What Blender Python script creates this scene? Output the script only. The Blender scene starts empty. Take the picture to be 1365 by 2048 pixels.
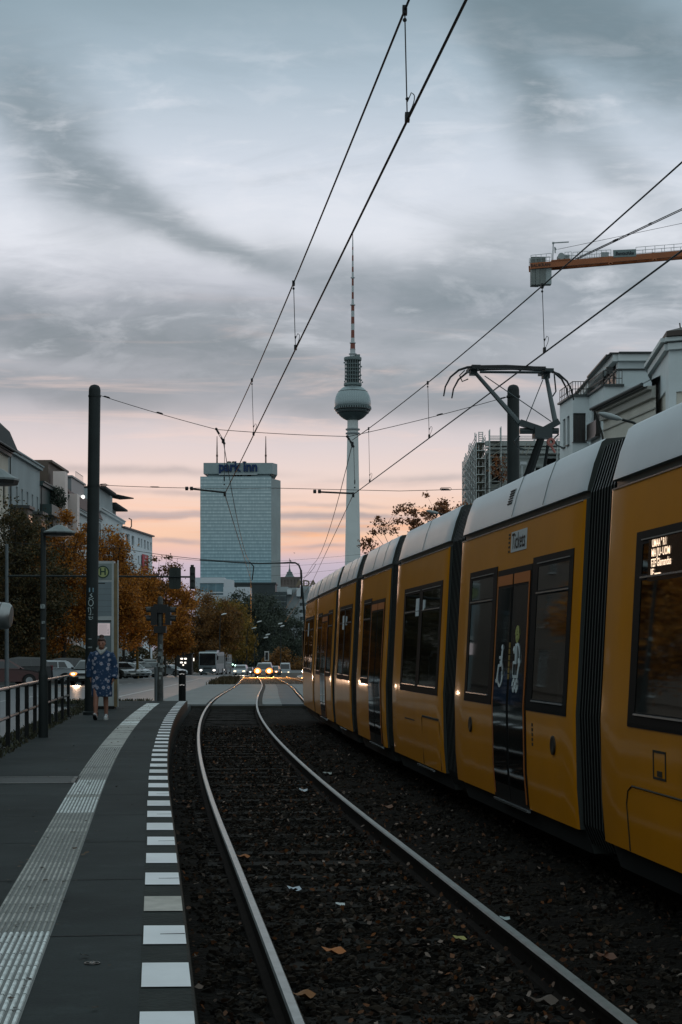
import bpy, bmesh, math, random
import numpy as np
from mathutils import Vector, Matrix

random.seed(7)
RNG = np.random.default_rng(11)
SC = bpy.context.scene
COL = SC.collection
R = math.radians
F = 3400.0            # focal length in photograph pixels
PX, HY, CAMZ = 682.5, 1301.0, 1.62


def at(x, y, Y):
    """world point seen at photograph pixel (x, y) at distance Y"""
    return Vector(((x - PX) * Y / F, Y, CAMZ + (HY - y) * Y / F))


# ------------------------------------------------------------------ street geometry
_YG = np.arange(-60.0, 6500.0, 0.25)
_SL = np.interp(_YG, [-60, 0, 8, 15, 55, 75, 100, 160, 200, 260, 6500],
                [-.105, -.105, -.11, -.112, -.045, -.038, -.05, -.055, -.03, 0.0, 0.0])
_XL = np.concatenate([[0], np.cumsum((_SL[1:] + _SL[:-1]) * .125)])
_XL += -.353 - np.interp(9.0, _YG, _XL)


def slope(Y): return float(np.interp(Y, _YG, _SL))
def cx(Y): return float(np.interp(Y, _YG, _XL)) + .7525
def zg(Y): return float(np.interp(Y, [-60, 57, 80, 145, 270, 320, 6500], [0, 0, -.17, -.75, -2.16, -2.6, -2.6]))


def cp(Y, off=0.0, z=0.0):
    s = slope(Y); n = math.hypot(1, s)
    return Vector((cx(Y) + off / n, Y - off * s / n, zg(Y) + z))


TR = 2.98   # offset of the second track

# ------------------------------------------------------------------ materials


def s2l(c):
    return tuple((v / 255 / 12.92 if v / 255 <= .04045 else ((v / 255 + .055) / 1.055) ** 2.4) for v in c)


MATS = {}


def M(name, col, rough=.6, metal=0.0, spec=.5, noise=None, bump=None, coat=0.0, coat_rough=.05, emit=None, island=None,
      coords='Object', trans=0.0, wave=None):
    if name in MATS: return MATS[name]
    m = bpy.data.materials.new(name); MATS[name] = m
    m.use_nodes = True
    nt = m.node_tree; N = nt.nodes; L = nt.links
    b = N['Principled BSDF']
    b.inputs['Roughness'].default_value = rough
    b.inputs['Metallic'].default_value = metal
    b.inputs['Specular IOR Level'].default_value = spec
    b.inputs['Coat Weight'].default_value = coat
    b.inputs['Coat Roughness'].default_value = coat_rough
    c4 = (*col, 1)
    b.inputs['Base Color'].default_value = c4
    tc = N.new('ShaderNodeTexCoord')
    src = None
    if island:                                  # colours picked per loose piece
        g = N.new('ShaderNodeNewGeometry')
        r = N.new('ShaderNodeValToRGB')
        r.color_ramp.interpolation = 'LINEAR'
        els = r.color_ramp.elements
        while len(els) > 1: els.remove(els[-1])
        for i, c in enumerate(island):
            e = els[0] if i == 0 else els.new(i / (len(island) - 1))
            e.position = i / (len(island) - 1); e.color = (*c, 1)
        L.new(g.outputs['Random Per Island'], r.inputs['Fac'])
        src = r.outputs['Color']
    if noise:
        sc, amt = noise[0], noise[1]
        t = N.new('ShaderNodeTexNoise'); t.inputs['Scale'].default_value = sc
        t.inputs['Detail'].default_value = 6; t.inputs['Roughness'].default_value = .6
        L.new(tc.outputs[coords], t.inputs['Vector'])
        mr = N.new('ShaderNodeMapRange')
        mr.inputs['From Min'].default_value = .3; mr.inputs['From Max'].default_value = .7
        mr.inputs['To Min'].default_value = 1 - amt; mr.inputs['To Max'].default_value = 1 + amt
        L.new(t.outputs['Fac'], mr.inputs['Value'])
        mx = N.new('ShaderNodeVectorMath'); mx.operation = 'SCALE'
        if src: L.new(src, mx.inputs[0])
        else: mx.inputs[0].default_value = col
        L.new(mr.outputs['Result'], mx.inputs['Scale'])
        src = mx.outputs['Vector']
    if src: L.new(src, b.inputs['Base Color'])
    if bump:
        t = N.new('ShaderNodeTexNoise'); t.inputs['Scale'].default_value = bump[0]
        t.inputs['Detail'].default_value = bump[2] if len(bump) > 2 else 4
        L.new(tc.outputs[coords], t.inputs['Vector'])
        bp = N.new('ShaderNodeBump'); bp.inputs['Strength'].default_value = bump[1]
        bp.inputs['Distance'].default_value = bump[3] if len(bump) > 3 else .02
        L.new(t.outputs['Fac'], bp.inputs['Height'])
        L.new(bp.outputs['Normal'], b.inputs['Normal'])
        if coat: L.new(bp.outputs['Normal'], b.inputs['Coat Normal'])
    if emit:
        b.inputs['Emission Color'].default_value = (*emit[0], 1)
        b.inputs['Emission Strength'].default_value = emit[1]
    if trans:
        tl = N.new('ShaderNodeBsdfTranslucent')
        ms = N.new('ShaderNodeMixShader'); ms.inputs['Fac'].default_value = trans
        if src: L.new(src, tl.inputs['Color'])
        else: tl.inputs['Color'].default_value = c4
        L.new(b.outputs[0], ms.inputs[1]); L.new(tl.outputs[0], ms.inputs[2])
        L.new(ms.outputs[0], N['Material Output'].inputs['Surface'])
    return m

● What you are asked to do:
Transcribe exactly, with no pictures, the lines running from the first line of the material through the line holding "return Vector(((x - PX)".

● Task solution:
What Blender Python script creates this scene? Output the script only. The Blender scene starts empty. Take the picture to be 1365 by 2048 pixels.
import bpy, bmesh, math, random
import numpy as np
from mathutils import Vector, Matrix

random.seed(7)
RNG = np.random.default_rng(11)
SC = bpy.context.scene
COL = SC.collection
R = math.radians
F = 3400.0            # focal length in photograph pixels
PX, HY, CAMZ = 682.5, 1301.0, 1.62


def at(x, y, Y):
    """world point seen at photograph pixel (x, y) at distance Y"""
    return Vector(((x - PX) * Y / F, Y, CAMZ + (HY - y) * Y / F))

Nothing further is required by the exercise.